Last week, I had the opportunity to attend the 16th Annual HR Technology Conference in Las Vegas, Nevada. Apparently, HR Technology is hot –with over 8,000 participants attending and a sea of large vendor heavyweights jumping front and center into the HR Technology space including: ADP, Ceridian, Deloitte / Bersin, Equifax, Kronos, Oracle, Paychex, SAP, Ultimate and Workday. The vendors and potential buyers are proving out market predictions suggesting an $8.1BN market, replacing HR systems in 90% of Fortune1000 companies.
HR software is ripe for innovation. While current implementations are rather long-in-the tooth, (many cases representing PeopleSoft push in the 1990s and earlier), HR processes have shifted with technology trends — e-learning, web recruitment, enrollment to name a few. While in some cases point solutions (e.g., learning management, applicant tracking, benefits management) have been bolted on to systems, productivity begins to take shape with integrated offerings – reducing platforms to manage and offering simplification by connecting organizational views, insight into HR talent and processes across organizational silos. Indeed, Bersin analyst suggests that over 50% of buyers are now looking for integrated HR and talent solutions.
As well, compliance is proving a catalyst for improving human resource information systems. Affordable Care Act (i.e., US Healthcare Reform Act) appears to be a marketing hook for several vendors including ADP, Equifax and Workday. If history is any indication (e.g., Y2K, SOX) compliance will again support software upgrade and migration – this time for HR software.

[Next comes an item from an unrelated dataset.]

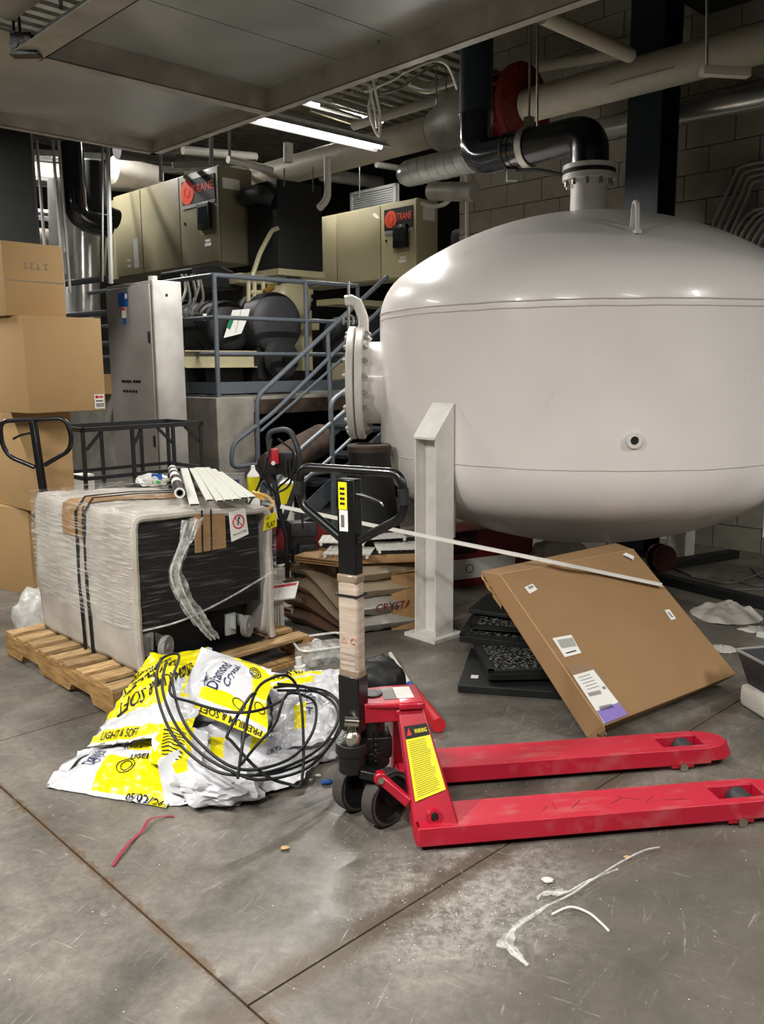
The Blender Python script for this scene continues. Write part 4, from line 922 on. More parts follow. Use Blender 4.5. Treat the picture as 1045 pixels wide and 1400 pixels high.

With this upgrade, HR software is jumping to the Cloud improving scalability, feature rollout and practitioner usability – much the way we had seen a decade ago with CRM. Likewise, we are seeing the organic growth of HR data – potentially offering Big Data analytics for improving management of talent and HR assets. Indeed, analysts are already documenting the movement across HR analytic maturity models (i.e., operational reporting to ad-hoc strategic query) where Big Data may one day provide the HR holy grail – predictive analytics for human resource professional management.